> Stated goal: Copy each line of the data below exactly, leaving out pictures.

> Listing:
.....
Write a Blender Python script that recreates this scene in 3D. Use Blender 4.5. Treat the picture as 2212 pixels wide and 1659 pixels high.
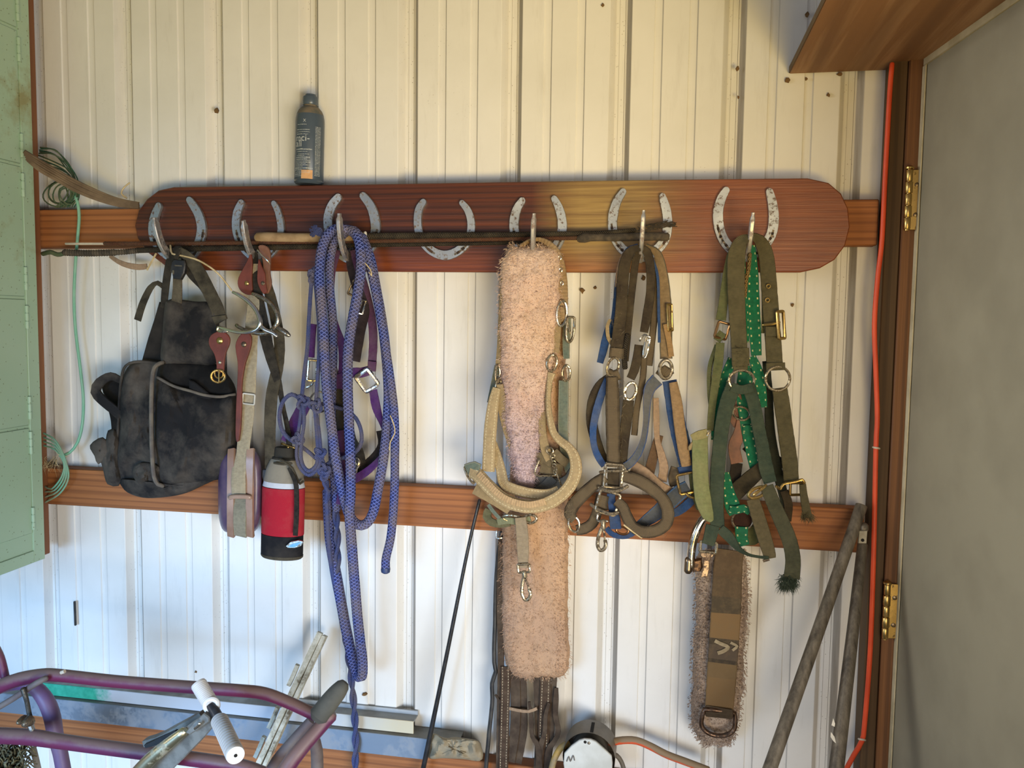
import bpy, bmesh, math, random
from mathutils import Vector, Matrix, noise
random.seed(7)
SC = bpy.context.scene
for o in list(bpy.data.objects): bpy.data.objects.remove(o)

# ------------------------------------------------------------------ camera
F, CX, CY, D, H0 = 1790.0, 1106.0, 829.5, 1.77, 1.45
def _basis():
    l = Vector((-8700-CX, -(520-CY), -F)); dn = Vector((790-CX, -(24300-CY), -F))
    z = -dn.normalized(); x = -l.normalized(); x = (x - z*x.dot(z)).normalized(); y = z.cross(x)
    return Matrix((x, y, z))
R = _basis()
cd = bpy.data.cameras.new('camera'); cam = bpy.data.objects.new('camera', cd)
SC.collection.objects.link(cam); SC.camera = cam
cd.sensor_fit = 'HORIZONTAL'; cd.sensor_width = 36; cd.lens = F/2212*36; cd.clip_start = 0.02
cam.matrix_world = Matrix.Translation((0, -D, H0)) @ R.to_4x4()

# ------------------------------------------------------------------ light and exposure
vs = SC.view_settings
vs.view_transform = 'Standard'; vs.look = 'None'; vs.gamma = 1; vs.use_curve_mapping = False
vs.exposure = 0.0
w = bpy.data.worlds.new('world'); SC.world = w; w.use_nodes = True
bg = w.node_tree.nodes['Background']; bg.inputs[0].default_value = (0.92, 0.94, 1.0, 1); bg.inputs[1].default_value = 0.19
def area(name, loc, tgt, size, power, col, spread=180):
    ld = bpy.data.lights.new(name, 'AREA'); ld.shape = 'RECTANGLE'; ld.size, ld.size_y = size
    ld.energy = power; ld.color = col; ld.spread = math.radians(spread)
    o = bpy.data.objects.new(name, ld); SC.collection.objects.link(o); o.location = loc
    o.rotation_euler = (Vector(tgt)-Vector(loc)).to_track_quat('-Z', 'Y').to_euler()
    return o
area('doorway_daylight', (1.65, -3.0, 0.45), (-0.35, 0, 0.75), (1.8, 1.0), 17, (1.0, 0.995, 0.98), 66)
area('skylight_low', (-1.5, -2.6, 0.8), (-1.25, 0, 0.20), (1.2, 0.9), 15, (0.34, 0.60, 1.0), 68)
area('sunlit_ground_bounce', (1.0, -3.0, 0.35), (-0.10, 0, 2.30), (2.0, 0.6), 9.6, (1.0, 0.67, 0.10), 54)
area('front_bounce', (0.35, -3.3, 1.1), (0.25, 0, 0.85), (1.0, 1.0), 2.3, (1.0, 0.80, 0.55), 46)
area('door_fill', (-2.3, -1.5, 1.7), (0.5, -0.5, 1.35), (0.8, 1.2), 2.8, (1.0, 0.96, 0.88), 36)  # added fill lamp aimed at the grey door, no real opening there

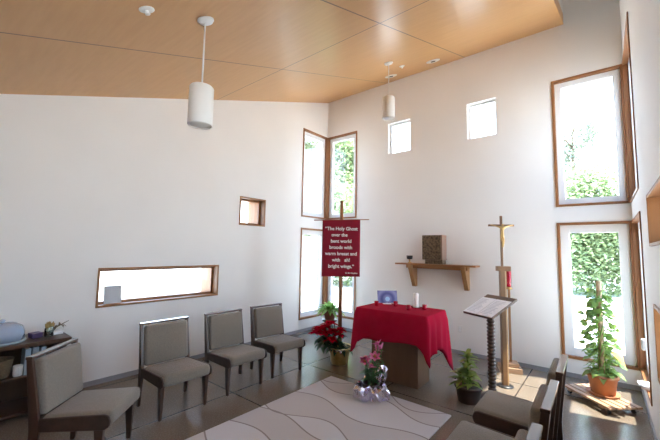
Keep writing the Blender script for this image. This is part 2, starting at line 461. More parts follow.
.....
> Complete output:
Write a Blender Python script that recreates this scene in 3D. Use Blender 4.5. Treat the picture as 2212 pixels wide and 1659 pixels high.
import bpy, bmesh, math, random
from mathutils import Vector, Matrix, noise
random.seed(7)
SC = bpy.context.scene
for o in list(bpy.data.objects): bpy.data.objects.remove(o)

# ------------------------------------------------------------------ camera
F, CX, CY, D, H0 = 1790.0, 1106.0, 829.5, 1.77, 1.45
def _basis():
    l = Vector((-8700-CX, -(520-CY), -F)); dn = Vector((790-CX, -(24300-CY), -F))
    z = -dn.normalized(); x = -l.normalized(); x = (x - z*x.dot(z)).normalized(); y = z.cross(x)
    return Matrix((x, y, z))
R = _basis()
cd = bpy.data.cameras.new('camera'); cam = bpy.data.objects.new('camera', cd)
SC.collection.objects.link(cam); SC.camera = cam
cd.sensor_fit = 'HORIZONTAL'; cd.sensor_width = 36; cd.lens = F/2212*36; cd.clip_start = 0.02
cam.matrix_world = Matrix.Translation((0, -D, H0)) @ R.to_4x4()

# ------------------------------------------------------------------ light and exposure
vs = SC.view_settings
vs.view_transform = 'Standard'; vs.look = 'None'; vs.gamma = 1; vs.use_curve_mapping = False
vs.exposure = 0.0
w = bpy.data.worlds.new('world'); SC.world = w; w.use_nodes = True
bg = w.node_tree.nodes['Background']; bg.inputs[0].default_value = (0.92, 0.94, 1.0, 1); bg.inputs[1].default_value = 0.19
def area(name, loc, tgt, size, power, col, spread=180):
    ld = bpy.data.lights.new(name, 'AREA'); ld.shape = 'RECTANGLE'; ld.size, ld.size_y = size
    ld.energy = power; ld.color = col; ld.spread = math.radians(spread)
    o = bpy.data.objects.new(name, ld); SC.collection.objects.link(o); o.location = loc
    o.rotation_euler = (Vector(tgt)-Vector(loc)).to_track_quat('-Z', 'Y').to_euler()
    return o
area('doorway_daylight', (1.65, -3.0, 0.45), (-0.35, 0, 0.75), (1.8, 1.0), 17, (1.0, 0.995, 0.98), 66)
area('skylight_low', (-1.5, -2.6, 0.8), (-1.25, 0, 0.20), (1.2, 0.9), 15, (0.34, 0.60, 1.0), 68)
area('sunlit_ground_bounce', (1.0, -3.0, 0.35), (-0.10, 0, 2.30), (2.0, 0.6), 9.6, (1.0, 0.67, 0.10), 54)
area('front_bounce', (0.35, -3.3, 1.1), (0.25, 0, 0.85), (1.0, 1.0), 2.3, (1.0, 0.80, 0.55), 46)
area('door_fill', (-2.3, -1.5, 1.7), (0.5, -0.5, 1.35), (0.8, 1.2), 2.8, (1.0, 0.96, 0.88), 36)  # added fill lamp aimed at the grey door, no real opening there

Keep writing the Blender script for this image. This is part 2, starting at line 461. More parts follow.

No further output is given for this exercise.